▶ _Problem requirements_
Repeat, exactly and only, the lines from the beginning of the data through the line with "plank(xs, XR, yb". Pictures are left out.

▶ _Data extract_
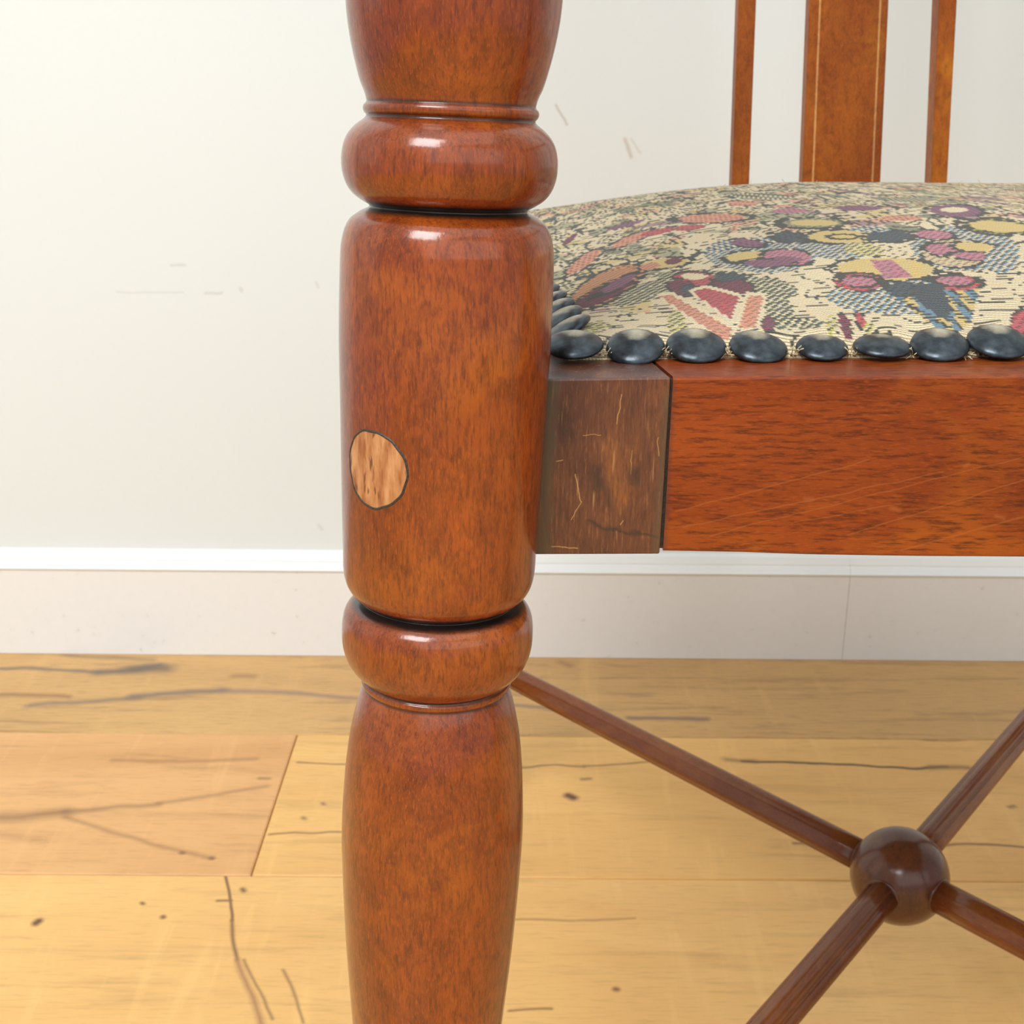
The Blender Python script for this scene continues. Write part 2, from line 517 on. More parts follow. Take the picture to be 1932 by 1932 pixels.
xj = at_z(560, 1388, 0).x
plank(XL, XR, ya, WALLY + 0.01, M_plank1)
plank(XL, xj, yb, ya, M_plank2a)
plank(xj, XR, yb, ya, M_plank2b)
plank(XL, XR, yb - W2, yb, M_plank3)
for r in range(2, 14):
    xs = XL + 0.6 + (r * 0.83) % 1.9
    plank(XL, xs, yb - r * W2, yb - (r - 1) * W2, M_plank0)
    plank(xs, XR, yb - r * W2, yb - (r - 1) * W2, M_plank0)

wall = bm_obj('wall_back', box(XL, XR, WALLY + 0.012, WALLY + 0.10, -0.03, 2.5), M_wall, smooth=False)
wall['kind'] = 'structure'

zb1 = at_y(400, 1077, WALLY).z
zb2 = at_y(400, 1036, WALLY + 0.012).z
bb = bpy.data.objects.new('baseboard_back', None)
COL.objects.link(bb)
bb['kind'] = 'structure'
bb.location = (0, WALLY, 0)


def board(x0, x1):
    bm = bmesh.new()
    prof = [(0.0, 0.0003), (0.0, zb1)]
    vs_ = []
    for x in (x0 + 0.0002, x1 - 0.0002):
        vs_.append([bm.verts.new((x, y, z)) for y, z in [(0.0, 0.0003), (0.0, zb1 - 0.0012), (0.0012, zb1), (0.012, zb1), (0.012, 0.0003)]])
    n = 5
    for k in range(n):
        bm.faces.new((vs_[0][k], vs_[1][k], vs_[1][(k + 1) % n], vs_[0][(k + 1) % n]))
    bm.faces.new(vs_[0])
    bm.faces.new(vs_[1][::-1])
    bm_obj('board', bm, M_board, bb, smooth=False)
    bm = bmesh.new()
    h = zb2 - zb1
    prof = [(-0.0012, zb1), (-0.0018, zb1 + 0.0015), (0.0, zb1 + 0.003), (0.0035, zb1 + h * 0.40), (0.0048, zb1 + h * 0.43), (0.0050, zb1 + h * 0.52), (0.0085, zb1 + h * 0.86), (0.0120, zb1 + h), (0.0120, zb1)]
    vs_ = []
    for x in (x0 + 0.0001, x1 - 0.0001):
        vs_.append([bm.verts.new((x, y, z)) for y, z in prof])
    n = len(prof)
    for k in range(n):
        bm.faces.new((vs_[0][k], vs_[1][k], vs_[1][(k + 1) % n], vs_[0][(k + 1) % n]))
    bm.faces.new(vs_[0])
    bm.faces.new(vs_[1][::-1])
    bm_obj('moulding', bm, M_cap, bb, smooth=False)


xjb = at_y(1598, 1150, WALLY).x
board(XL, xjb)
board(xjb, XR)

# ---------------------------------------------------------------- the armchair
chair = bpy.data.objects.new('armchair', None)
COL.objects.link(chair)
chair['label'] = 'mahogany armchair with turned legs, studded floral tapestry seat and crossed stretcher, on oak floor'
chair['category'] = 'armchair'

# --- near leg: axis through measured midpoints, raked forward at the foot
RAKE = math.tan(math.radians(2.5))
zref = at_y(841, 600, LEGY).z


def axis_pt(y):
    x = 857 - 0.0262 * y
    Y = LEGY
    for _ in range(6):
        p = at_y(x, y, Y)
        Y = LEGY + (p.z - zref) * RAKE
    return at_y(x, y, Y)


def depth(p):
    return p.y * math.cos(PITCH) + (CAMH - p.z) * math.sin(PITCH)


A0, A1 = axis_pt(0), axis_pt(1932)
ADIR = (A0 - A1).normalized()


def axis_at(y):
    """point of the straight leg axis seen at photo row y -> (distance along the axis from A1, point)"""
    p = axis_pt(y)
    t = (p - A1).dot(ADIR)
    return t, A1 + ADIR * t


PROFILE = [(0, 204.5), (52, 198.5), (103, 188.5), (155, 174.5), (178, 165), (190, 161.2), (197, 160), (200.5, 162.2), (204, 165), (209, 166.3), (214, 165.6), (218.5, 163.2), (222, 160.2), (226, 160.6),
           (231, 165.5), (239, 176), (250, 187), (262, 195), (275, 200), (290, 203), (305, 204), (321, 203), (336, 200), (350, 195), (362, 188), (372, 179), (380, 168), (386, 158), (390, 151), (394, 149.5), (398, 155), (402, 164), (408, 173),
           (416, 183), (427, 190.5), (442, 196), (460, 199.5), (480, 201), (550, 201), (650, 199.2), (770, 193.6), (848, 190.2), (948, 185.8), (1028, 182), (1062, 180.6), (1082, 178), (1096, 173.5), (1107, 167), (1115, 160), (1121, 152), (1125, 145.5),
           (1128, 146), (1132, 157), (1137, 165), (1145, 172), (1156, 176.8), (1170, 179), (1188, 179.5), (1205, 178.5), (1222, 175), (1238, 168.5), (1252, 159), (1262, 149), (1268, 141.5), (1271, 137.5), (1273.5, 138), (1276.5, 140.5), (1280.5, 141), (1284.5, 139.5), (1287, 136.2),
           (1290, 136.2), (1300, 140.5), (1325, 147.8), (1374, 158.5), (1429, 165), (1480, 168.3), (1535, 170), (1575, 169.8), (1613, 168), (1670, 164.5), (1736, 159.5), (1788, 155), (1840, 149.5), (1885, 144.5), (1932, 139.5)]
prof = []
for y, r in PROFILE:
    t, p = axis_at(y)
    prof.append((t, r / F * depth(p)))
t0, r0 = prof[0]
# above the frame: vase swelling up to the arm; below: taper to a pad foot
top = [(t0 + .012, r0 * 1.02), (t0 + .028, r0 * 1.02), (t0 + .05, r0 * 0.95), (t0 + .075, r0 * 0.78), (t0 + .095, r0 * 0.60), (t0 + .105, r0 * 0.55), (t0 + .108, r0 * 0.66), (t0 + .114, r0 * 0.70), (t0 + .120, r0 * 0.66), (t0 + .123, r0 * .52), (t0 + .150, r0 * 0.50)]
te, re = prof[-1]
tf = -(A1.z / ADIR.z)                     # floor
low = [(te - .03, re * 0.90), (te - .065, re * 0.76), (te - .09, re * 0.68), (te - .10, re * 0.66), (te - .103, re * 0.80), (te - .112, re * 0.86), (te - .121, re * 0.80), (te - .124, re * 0.64)]
low += [(te - .124 + (tf + .03 - te + .124) * k, re * (0.64 + 0.10 * math.sin(k * math.pi))) for k in (0.3, 0.6, 1.0)]
low += [(tf + .012, re * 0.62), (tf + .0065, re * 0.5)]
prof_all = [q for q in reversed(top)] + prof + low
prof_all.sort(key=lambda q: -q[0])
PT = np.array([q[0] for q in prof_all][::-1])
PR = np.array([q[1] for q in prof_all][::-1])
fine = catmull(prof_all, 4)


def lathe(origin, direction, pr, n=96):
    bm = bmesh.new()
    d = direction.normalized()
    e1 = Vector((1, 0, 0))
    e1 = (e1 - d * e1.dot(d)).normalized()
    e2 = d.cross(e1)                       # roughly +y
    rings = []
    for t, r in pr:
        c = origin + d * t
        rings.append([bm.verts.new(c + e1 * (r * math.cos(2 * math.pi * k / n)) + e2 * (r * math.sin(2 * math.pi * k / n))) for k in range(n)])
    for A, B in zip(rings, rings[1:]):
        for k in range(n):
            bm.faces.new((A[k], A[(k + 1) % n], B[(k + 1) % n], B[k]))
    bm.faces.new(rings[0])
    bm.faces.new(rings[-1])
    return bm


ml = wood('turned_mahogany_worn', 'Z')
ml.b.inputs['Coat IOR'].default_value = 1.6
col_in = ml.b.inputs['Base Color'].links[0].from_socket
gp = ml.n('ShaderNodeNewGeometry').outputs['Position']
sb = ml.n('ShaderNodeVectorMath', operation='SUBTRACT')
ml.set(sb.inputs[0], gp)
sb.inputs[1].default_value = A1
dt = ml.n('ShaderNodeVectorMath', operation='DOT_PRODUCT')
ml.set(dt.inputs[0], sb.outputs[0])
dt.inputs[1].default_value = ADIR
gn = ml.noise(ml.coord(), 260, 3, 0.6)
for gy, gw, gs in ((391, 2.2, 1.0), (1126, 2.6, 1.0), (1270, 1.1, .7), (1289, 0.9, .4), (197, 1.0, .45), (224, 1.2, .5)):
    tt = axis_at(gy)[0]
    q = ml.math('SUBTRACT', 1.0, ml.math('DIVIDE', ml.math('ABSOLUTE', ml.math('SUBTRACT', dt.outputs['Value'], tt)), gw * 0.7 * MM), clamp=True)
    q = ml.math('MULTIPLY', ml.math('MULTIPLY', q, ml.math('ADD', gn, 0.9)), gs * 1.3, clamp=True)
    col_in = ml.mix(q, col_in, (0.014, 0.008, 0.007, 1))
ml.set(ml.b.inputs['Base Color'], col_in)
leg = bm_obj('front_leg', lathe(A1, ADIR, fine, 128), ml.m, chair)
leg['label'] = 'near turned front leg with a round plug'

E1 = (Vector((1, 0, 0)) - ADIR * ADIR.x).normalized()
E2 = ADIR.cross(E1)


def on_leg(t, ang, off=0.0):
    """ang from the camera-facing side, positive to the right"""
    r = float(np.interp(t, PT, PR)) + off
    d = E1 * math.sin(ang) - E2 * math.cos(ang)
    return A1 + ADIR * t + d * r


# plug in the barrel: circle laid on the turned surface, seated in a dark glue line
tp, _ = axis_at(853)
rp = float(np.interp(tp, PT, PR))
PR_ = 74 / F * 0.318 * 0.92
ang0 = -math.asin(min(0.99, (833 - 717) / 189.0)) + 0.012


def disc_on_leg(R, off, rings=6, n=48, rin=0.0, wob=0.0, edge=None):
    bm = bmesh.new()
    rs = []
    rr = np.linspace(rin, R, rings + 1) if rin > 0 else np.linspace(0, R, rings + 1)[1:]
    for q, r in enumerate(rr):
        row = []
        for k in range(n):
            a = 2 * math.pi * k / n
            w = 1 + wob * (math.sin(3 * a + 1) * .5 + math.sin(7 * a) * .3 + math.sin(13 * a + 2) * .25)
            o = off if edge is None or 0 < q < len(rr) - 1 else edge
            row.append(bm.verts.new(on_leg(tp + r * w * math.sin(a), ang0 + r * w * math.cos(a) / rp, o)))
        rs.append(row)
    if rin <= 0:
        c = bm.verts.new(on_leg(tp, ang0, off))
        for k in range(n):
            bm.faces.new((c, rs[0][k], rs[0][(k + 1) % n]))
    for A, B in zip(rs, rs[1:]):
        for k in range(n):
            bm.faces.new((A[k], B[k], B[(k + 1) % n], A[(k + 1) % n]))
    return bm


pl = bm_obj('plug', disc_on_leg(PR_, 0.00012, edge=0.00004), M_plug, leg)
pl['label'] = 'pale round wooden plug'
bm_obj('glue_ring', disc_on_leg(PR_ * 1.055, 0.00022, rings=3, n=96, rin=PR_ * 0.965, wob=0.03, edge=-0.0001), M_glue, leg)

# --- corner block and front rail (measured on the plane of the leg)
RY = LEGY
LEDGE = 0.020


def up(v, dz):
    return Vector((v.x, v.y, v.z + dz))


tl, tr = at_y(1010, 715.5, RY), at_y(1266, 712, RY)
bl, br = at_y(1000, 1047, RY), at_y(1245, 1046, RY)
zr = RY + LEDGE + 0.022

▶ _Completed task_
The Blender Python script for this scene continues. Write part 2, from line 517 on. More parts follow. Take the picture to be 1932 by 1932 pixels.
xj = at_z(560, 1388, 0).x
plank(XL, XR, ya, WALLY + 0.01, M_plank1)
plank(XL, xj, yb, ya, M_plank2a)
plank(xj, XR, yb, ya, M_plank2b)
plank(XL, XR, yb - W2, yb, M_plank3)
for r in range(2, 14):
    xs = XL + 0.6 + (r * 0.83) % 1.9
    plank(XL, xs, yb - r * W2, yb - (r - 1) * W2, M_plank0)
    plank(xs, XR, yb - r * W2, yb - (r - 1) * W2, M_plank0)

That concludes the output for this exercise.